To create Cecily’s time at the fictional “Wayward,” I leaned heavily on the nonfiction book Bad Girls at Samarcand: Sexuality and Sterilization in a Southern Juvenile Reformatory by Karin L. Zipf (Louisiana State University Press, 2016). Though I changed some details about life in the reformatory to fit my story, and invented the McNaughton Home so Cecily would have a chance at escape, Cecily’s story, unfortunately, hews closely to the facts of what was happening in the U.S. in the 1930s and beyond. In North Carolina between 1929 and 1950, more than two thousand girls and young women were involuntarily sterilized, often without their knowledge or consent, and, between the late 1920s and mid-1970s, this was the fate of more than sixty-four thousand nationwide.
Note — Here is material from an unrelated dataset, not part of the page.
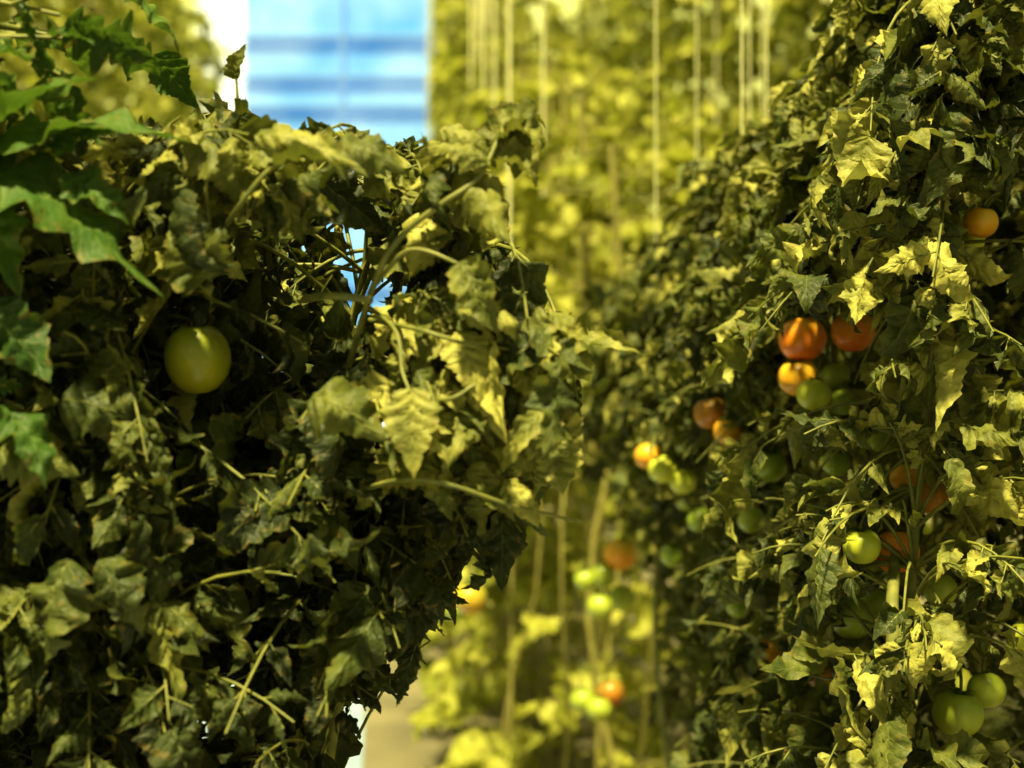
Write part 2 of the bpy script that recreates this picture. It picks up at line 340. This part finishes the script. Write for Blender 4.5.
# ============================================================ RIGHT ROW (near, in focus)
def hw(z,y):
    a=0.28 if z<0.05 else max(0.06,0.28-0.42*(z-0.05))
    if z<-0.1 and y>1.9: a*=max(.35,1-(-.1-z)*1.8)
    return a
def cen(y): return 0.62-0.080*y
def okR(p):
    y=p[1]; z=p[2]-CAMH
    if y<1.2 or y>3.1: return False
    top=0.46-0.15*(y-1.4)+0.03*math.sin(y*9)+0.02*math.sin(y*23)
    if z>top: return False
    x=p[0]-cen(y)
    return abs(x)<hw(z,y)+0.035*math.sin(y*14+z*11) and clear(p)
ys=[(1.2,1.65),(1.65,2.1),(2.1,2.6),(2.6,3.1)]
cnts=[640,540,420,320]
for k,((ya,yb),cn) in enumerate(zip(ys,cnts)):
    mb=MB(); lp=LP(); st=[]
    for j in range(4):
        y=ya+(j+.5)/4*(yb-ya)+(.12 if k==0 else 0); x=cen(y)+[-.10,.08,-.02,.16][j]+rng.normal(0,.01)
        top=CAMH+0.42-0.15*(y-1.4)
        P=spline([(x+rng.normal(0,.012),y+rng.normal(0,.01),zz) for zz in (0.02,.4,.8,1.1,1.4,top)],40)
        st.append(P); tube(mb,P,np.linspace(.007,.0025,40),1,8)
        s0=P[-1]; tube(mb,[s0-UP*.25,s0,s0+UP*1.0,s0+UP*2.6],[.0016]*4,2,5)
    A=np.concatenate(st); c=0
    while c<cn:
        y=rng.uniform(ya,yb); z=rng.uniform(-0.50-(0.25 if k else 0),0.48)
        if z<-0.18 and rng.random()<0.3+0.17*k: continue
        side=-1 if rng.random()<.7 else 1
        x=cen(y)+side*abs(rng.beta(2.4,1.1))*hw(z,y)
        tgt=np.array([x,y,CAMH+z])
        if not okR(tgt): continue
        b=tgt+rng.normal(0,1,3)*np.array([.05,.05,.06])
        near=A[np.argmin(np.linalg.norm(A-b,axis=1))]; v=tgt-near; ln=np.linalg.norm(v)
        if ln>0.25: continue
        if ln<.08: tgt=near+nrm(v)*.1
        br=.22 if (k==0 and z<.15) else (.08 if k==0 else .03)  # raised tint paints the lit zone; low leaves are tinted darker as shade
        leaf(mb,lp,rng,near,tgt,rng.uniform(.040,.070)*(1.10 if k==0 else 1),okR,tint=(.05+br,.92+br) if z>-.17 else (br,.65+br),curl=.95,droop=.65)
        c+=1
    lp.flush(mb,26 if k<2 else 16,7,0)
    if k==0:
        tube(mb,spline([S(888,1100,1.30),S(892,768,1.30),S(893,640,1.30),S(893,585,1.34),S(905,480,1.50)],30),np.linspace(.008,.005,30),3,10,.9)
    if k==1:
        tube(mb,spline([S(782,1100,1.65),S(788,768,1.65),S(795,640,1.65),S(800,560,1.7)],30),np.linspace(.007,.005,30),3,10)
    E=empty('tomato_plant'); mb.build('foliage_and_stems',[M_leaf,M_stem,M_string,M_shoot],E)

# ============================================================ BACKGROUND ROWS
def bgrow(name,cx,y0,y1,half,zlo,ztop,n,slope=-0.1,size=.09,bare=True,strings=True,sseed=1,lowskip=.5,lowout=0.0):
    r=np.random.default_rng(sseed); mb=MB(); lp=LP()
    y=y0; st=[]
    while y<y1:
        x=cx+slope*y
        P=np.array([(x+r.normal(0,.03),y,zz) for zz in (0.0,.7,1.3,ztop(y))]); tube(mb,spline(P,10),.009,1,6); st.append((x,y))
        if bare:
            for q in range(4):
                xx=x+r.uniform(-half,half); tube(mb,spline([(xx+r.normal(0,.03),y+r.uniform(-.2,.2),zz) for zz in (0,.4,.9,1.3)],8),.005,1,5)
        if strings: 
            xs=x-half*r.uniform(.2,.9); tube(mb,[(xs,y,1.3),(xs,y,2.5),(xs,y,5.2)],[.005]*3,2,5)
        y+=.45
    for i in range(n):
        y=r.uniform(y0,y1); zt=ztop(y); z=zlo+(zt-zlo)*r.random()**.9
        if z<0.95 and r.random()<lowskip: continue
        hf=half*(1-.45*(y-y0)/(y1-y0))
        x=cx+slope*y+ (hf*r.beta(2,1)*(-1 if r.random()<.6 else 1))
        if z<.8: x-=lowout*r.random()
        tgt=np.array([x,y,z])
        b=tgt+np.array([r.uniform(-.1,.1)+(.1 if x<cx+slope*y else -.1),r.uniform(-.15,.15),r.uniform(-.12,.06)])
        leaf(mb,lp,r,b,tgt,size*r.uniform(.7,1.2),None,tint=(0.0,1.0),curl=.7,rad=.0018,npairs=2,sides=4,droop=.6,wide=.8)
    lp.flush(mb,8,5,0,3,1.0,0)
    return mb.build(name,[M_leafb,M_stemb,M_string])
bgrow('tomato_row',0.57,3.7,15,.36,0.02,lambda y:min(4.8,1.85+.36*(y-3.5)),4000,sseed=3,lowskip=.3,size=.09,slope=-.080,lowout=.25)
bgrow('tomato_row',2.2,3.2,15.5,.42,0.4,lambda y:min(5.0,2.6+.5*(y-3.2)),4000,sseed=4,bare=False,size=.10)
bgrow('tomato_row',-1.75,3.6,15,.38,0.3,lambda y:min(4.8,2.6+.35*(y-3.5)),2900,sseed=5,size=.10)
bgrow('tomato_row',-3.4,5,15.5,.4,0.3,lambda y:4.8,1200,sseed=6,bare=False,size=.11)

# ============================================================ TOMATOES
def tomato_mat(name,c1,c2,c3):
    m,nt=newmat(name); L=nt.links
    tc=N(nt,'ShaderNodeTexCoord'); sp=N(nt,'ShaderNodeSeparateXYZ'); L.new(tc.outputs['Object'],sp.inputs[0])
    no=N(nt,'ShaderNodeTexNoise'); no.inputs['Scale'].default_value=45; L.new(tc.outputs['Object'],no.inputs['Vector'])
    h=mth(nt,'ADD',mth(nt,'MULTIPLY',sp.outputs[2],18.0),mth(nt,'ADD',mth(nt,'MULTIPLY',mth(nt,'SUBTRACT',no.outputs[0],.5),1.1),.5),True)
    r=N(nt,'ShaderNodeValToRGB'); e=r.color_ramp.elements
    e[0].color=(*c1,1); e[0].position=.1; e[1].color=(*c3,1); e[1].position=1; x=e.new(.6); x.color=(*c2,1)
    L.new(h,r.inputs[0])
    n2=N(nt,'ShaderNodeTexNoise'); n2.inputs['Scale'].default_value=400; L.new(tc.outputs['Object'],n2.inputs['Vector'])
    col=mixc(nt,mth(nt,'MULTIPLY',mth(nt,'GREATER_THAN',n2.outputs[0],.66),.3),r.outputs[0],(.6,.5,.2))
    p=N(nt,'ShaderNodeBsdfPrincipled'); L.new(col,p.inputs['Base Color']); p.inputs['Roughness'].default_value=.32
    p.inputs['Subsurface Weight'].default_value=.12; p.inputs['Subsurface Scale'].default_value=.01; p.inputs['Subsurface Radius'].default_value=(1,.5,.2)
    o=N(nt,'ShaderNodeOutputMaterial'); L.new(p.outputs[0],o.inputs[0]); return m
TM={'r':tomato_mat('tomato_ripe',(.85,.17,.01),(.85,.28,.01),(.65,.38,.02)),
    'o':tomato_mat('tomato_turning',(.95,.36,.015),(.90,.46,.02),(.68,.50,.03)),
    'yo':tomato_mat('tomato_breaking',(.70,.38,.03),(.55,.38,.03),(.36,.34,.03)),
    'y':tomato_mat('tomato_pale',(.66,.68,.07),(.56,.62,.05),(.42,.50,.04)),
    'yd':tomato_mat('tomato_mature_green',(.34,.33,.018),(.27,.29,.015),(.17,.20,.012)),
    'yg':tomato_mat('tomato_yellow_green',(.42,.48,.05),(.34,.42,.04),(.24,.32,.025)),
    'g':tomato_mat('tomato_green',(.36,.46,.04),(.28,.38,.03),(.18,.28,.02)),
    'd':tomato_mat('tomato_dull_ripe',(.50,.17,.015),(.45,.20,.015),(.28,.20,.02))}
def tomato(c,R,kind,sd):
    mb=MB(); nu,nv=22,28; r=np.random.default_rng(sd)
    th=np.linspace(0.0,np.pi,nu)[:,None]; ph=np.linspace(0,2*np.pi,nv,endpoint=False)[None,:]
    rib=1+0.022*np.cos(5*ph+sd)*np.sin(th)
    x=R*np.sin(th)*np.cos(ph)*rib; y=R*np.sin(th)*np.sin(ph)*rib
    z=R*.96*np.cos(th)*(1+0*ph)-R*.22*np.exp(-(th/.33)**2)+R*.06*np.exp(-((np.pi-th)/.2)**2)
    if kind=='yd': z*=1.16
    v=np.stack([x,y,z+0*x],-1).reshape(-1,3); uv=np.zeros((len(v),2))
    mb.add(v,grid_faces(nu,nv,True)[:, ::-1],0,uv,np.zeros(len(v)))
    lp=LP()
    for i in range(5):
        a=i*2*math.pi/5+r.uniform(-.2,.2)
        lp.add(o=np.array([0,0,R*.74]),d=np.array([math.cos(a),math.sin(a),.35]),n=np.array([0,0,1.]),L=R*.85,W=R*.26,bend=r.uniform(-.2,1.0),roll=.4,rip=.1,ph=r.uniform(0,6),tint=.6,fold=.1)
    lp.flush(mb,8,3,1,1,.3,0)
    tube(mb,spline([(0,0,R*.72),(0,0,R*1.1),(R*.2,R*.5,R*1.6),(R*.4,R*1.4,R*1.8)],10),R*.07,2,6)
    o=mb.build('tomato',[TM[kind],M_leafg,M_stem])
    o.location=c
    o.rotation_euler=(r.uniform(-.35,.2),r.uniform(-.35,.35),r.uniform(-.5,.5))
    return o
for i,(c,R,k) in enumerate(FR): tomato(c,R,k,i+5)

# ============================================================ GREENHOUSE SHELL
def box(name,lo,hi,mat,parent=None):
    lo=np.array(lo,float);hi=np.array(hi,float)
    me=bpy.data.meshes.new(name)
    vs=[(x,y,z) for x in (lo[0],hi[0]) for y in (lo[1],hi[1]) for z in (lo[2],hi[2])]
    fs=[(0,1,3,2),(4,6,7,5),(0,4,5,1),(2,3,7,6),(0,2,6,4),(1,5,7,3)]
    me.from_pydata(vs,[],fs); me.materials.append(mat); me.update()
    o=bpy.data.objects.new(name,me); bpy.context.collection.objects.link(o)
    if parent: o.parent=parent
    return o
box('floor',(-9,-3,-.1),(9,18,0),M_floor)
mbp=MB()
pv=np.array([(-.75,-1,.006),(.04,-1,.006),(-.75-1.6,16,.006),(.04-1.6,16,.006)]); mbp.add(pv,np.array([[0,1,3,2]]),0,np.zeros((4,2)),np.zeros(4)); mbp.build('walkway_sheet',[M_path])
YW=16.0
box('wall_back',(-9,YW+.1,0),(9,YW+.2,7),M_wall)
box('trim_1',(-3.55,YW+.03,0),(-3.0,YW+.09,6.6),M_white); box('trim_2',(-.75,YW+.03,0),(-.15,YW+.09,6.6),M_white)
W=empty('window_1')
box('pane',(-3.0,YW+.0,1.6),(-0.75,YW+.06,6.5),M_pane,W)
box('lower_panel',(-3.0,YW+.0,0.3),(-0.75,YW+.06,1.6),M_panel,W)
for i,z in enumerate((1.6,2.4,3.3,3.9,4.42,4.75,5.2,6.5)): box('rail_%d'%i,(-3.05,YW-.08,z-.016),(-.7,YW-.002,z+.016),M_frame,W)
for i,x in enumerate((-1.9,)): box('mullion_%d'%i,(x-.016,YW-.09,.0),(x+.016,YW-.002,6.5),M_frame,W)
for i,y in enumerate((5,9,13)):
    t=empty('roof_truss')
    mbt=MB(); tube(mbt,[(-9,y,5.6),(0,y,5.6),(9,y,5.6)],.04,0,8)
    tube(mbt,[(-9,y,5.6),(-4.5,y,7),(0,y,5.6),(4.5,y,7),(9,y,5.6)],.03,0,8)
    mbt.build('bars',[M_frame],t)

# ============================================================ LIGHT
w=bpy.data.worlds.new('world'); bpy.context.scene.world=w; w.use_nodes=True
bg=w.node_tree.nodes['Background']; bg.inputs[0].default_value=(.86,.88,.42,1); bg.inputs[1].default_value=.44
sd=bpy.data.lights.new('sun','SUN'); sd.energy=12.5; sd.color=(1,.87,.38); sd.angle=math.radians(4)
so=bpy.data.objects.new('sun',sd); bpy.context.collection.objects.link(so)
dirv=Vector((0.10,0.46,-1.0))   # travelling direction of light
so.rotation_euler=dirv.to_track_quat('-Z','Y').to_euler()
# ============================================================ CAMERA
cd=bpy.data.cameras.new('camera'); cam=bpy.data.objects.new('camera',cd); bpy.context.collection.objects.link(cam)
cd.lens=50; cd.sensor_width=36; cam.location=(0,0,CAMH); cam.rotation_euler=(math.radians(90),0,0)
cd.dof.use_dof=True; cd.dof.focus_distance=1.27; cd.dof.aperture_fstop=3.8; cd.clip_start=.05
bpy.context.scene.camera=cam
bpy.context.scene.view_settings.view_transform='Standard'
Most often, these girls and young women were BIPOC and/or classified by the standards of the day to be “feebleminded” or “immoral.” Often, they had been victims of rape or incest. For detailed information, I recommend the University of Vermont website https://www.uvm.edu/~lkaelber/eugenics and Linda Villarosa’s 2022 New York Times Magazine article “The Long Shadow of Eugenics in America” (https://www.nytimes.com/2022/06/08/magazine/eugenics-movement-america.html).

Any errors or distortions of fact I invented to fit the story are, of course, my own.

Finally, a profound thank-you to my readers, and to the heroic booksellers and librarians everywhere who champion the love of fiction. You are, in the end, what makes this writing life of mine and this book possible. I could not be more grateful.